Im Nebensaal des prunkvollen Schauspielhauses im Herzen von Kiew herrscht gespannte Erwartung. Das Publikum ist gekommen, um Gedichten zu lauschen, die eine Gruppe Jugendlicher verfasst hat. Eine der jungen Frauen beginnt, Verse vorzutragen. Sie erzählt von der ersten Explosion am Morgen, als der Krieg begann. Wie sie eine Tasche mit dem Nötigsten packen musste, sich hinsetzte und zu weinen begann. Denn wie sollte ihr ganzes Leben in eine einzige Tasche passen?
Kunst-Laboratorium zur Verarbeitung
Die Gedichte sind in einem sogenannten Kunst-Laboratorium entstanden, einem Kurs, in dem Jugendliche unter Anleitung von Profis schreiben, malen oder einen Film drehen. Es ist ein Projekt der NGO «Golos ditej» – Stimme der Kinder. Der Journalist Azad Safarov hat das Hilfswerk zusammen mit seiner Frau gegründet.
Er sagt, das Ziel dieser Kurse sei, die Jugendlichen dazu zu bringen, ihren Gefühlen Ausdruck zu verleihen: «Für Teenager ist es schwierig, über Gefühle zu sprechen.» Dort könnten sie ihren Schmerz zu Papier bringen. Ausserdem sässen sie zusammen und erzählten sich ihre Geschichten – nicht den Erwachsenen, sondern den Gleichaltrigen. «Das hilft ihnen, sich zu öffnen, und hat eine heilende Wirkung.»

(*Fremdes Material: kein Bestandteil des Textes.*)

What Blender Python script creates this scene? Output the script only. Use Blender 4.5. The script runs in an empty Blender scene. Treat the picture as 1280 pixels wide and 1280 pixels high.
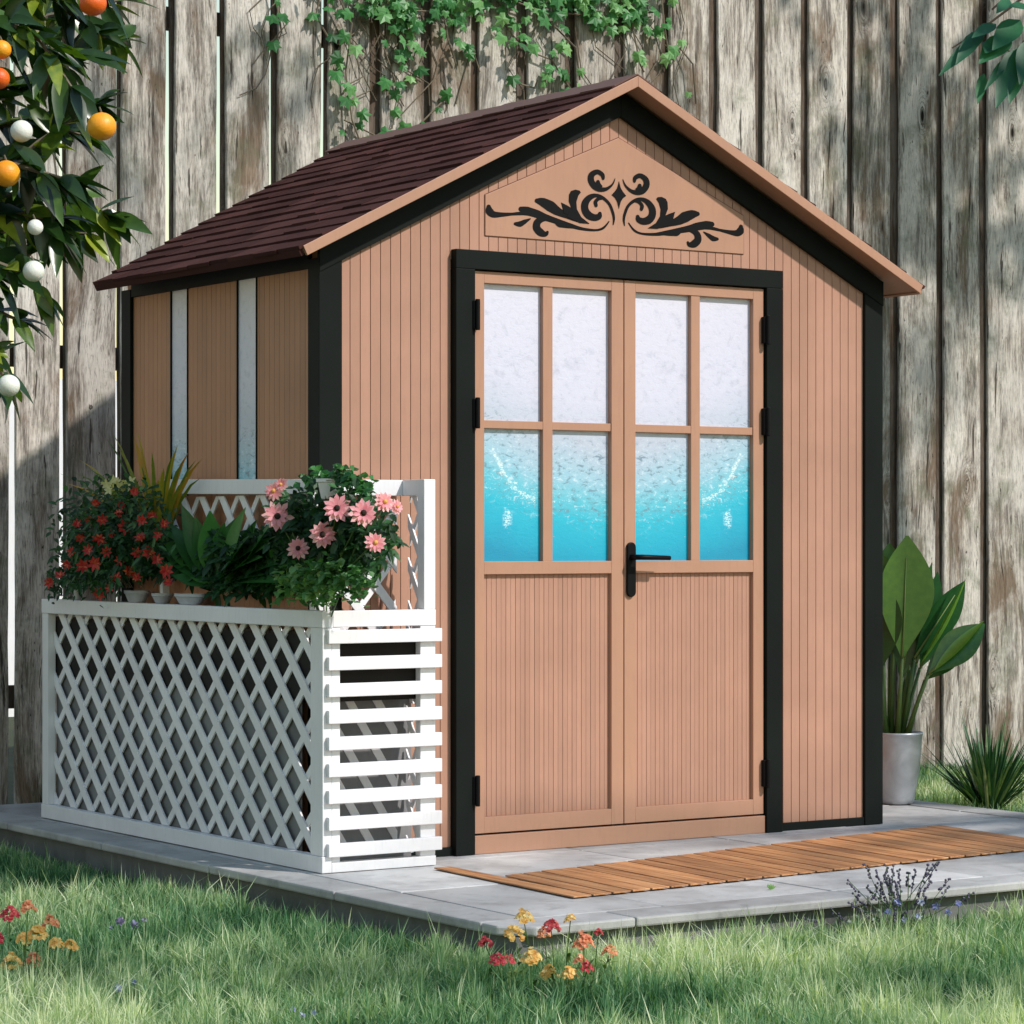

Gegenseitige Unterstützung
Danach, so Safarov, blieben die Jugendlichen miteinander in Kontakt, in einer Chatgruppe zum Beispiel: «Sie unterstützen einander bei Luftangriffen, sie fragen: ‹Bist du ok?› Das hilft ihnen, aus ihrer Isolation zu kommen. Sie wissen, dass es Menschen gibt, denen sie wichtig sind.»
Der Krieg löst nicht nur riesige Ängste aus, er führt auch dazu, dass sich manche Kinder und Jugendliche verschliessen, schlecht schlafen, sich selbst verletzen. Die Zukunft scheint düster und ungewiss. Der Verlust der Freunde, weil die Familie flüchten musste, Online-Unterricht statt Präsenz an der Schule: Das führt zu sozialer Isolation. Bei manchen Jugendlichen kommen Gedanken an Suizid auf.
Das Hilfswerk hat eine Hotline eingerichtet, bei der sich Jugendliche melden können. Ausserdem beschäftigt es 70 Psychologinnen und Psychologen und 4 Psychiater, die in niederschwelligen Zentren tätig sind. Dort erhalten nicht nur Kinder, sondern auch die Eltern psychologische Hilfe.
«Wenn jemand schuld ist, dann Putin»
Manchmal hätten Kinder Schuldgefühle, wenn der Vater an der Front sei und sie in Sicherheit, sagt Safarov: «Sie beginnen, sich selbst zu verletzen, sie wissen nicht, wohin mit ihrer Aggression, Nutzlosigkeit und Hilflosigkeit, die sie empfinden. Dann müssen wir uns mit dem Kind hinsetzen und ihm sagen: ‹Es ist nicht dein Fehler. Wenn jemand schuld ist, dann Russland und Putin, aber nicht du.›»
Safarov sagt, es reiche nicht, humanitäre Hilfe zu leisten und den Kindern Spielzeug zu schenken. Man müsse sich mit ihnen hinsetzen, ihnen Raum geben und psychologische Hilfe anbieten. Entsprechende Angebote gebe es viel zu wenige. Er betont, dass jeder einzelne Kriegstag den Kindern schade. Man müsse ihnen helfen, diesen Krieg zu überstehen.
Denn das Ziel von Putin sei nicht nur, die Infrastruktur zu zerstören, sondern auch, die junge Generation zu beschädigen: «Er versucht, uns die Zukunft zu stehlen. Deshalb müssen wir alle unsere Anstrengungen darauf richten, der jungen Generation beizustehen.»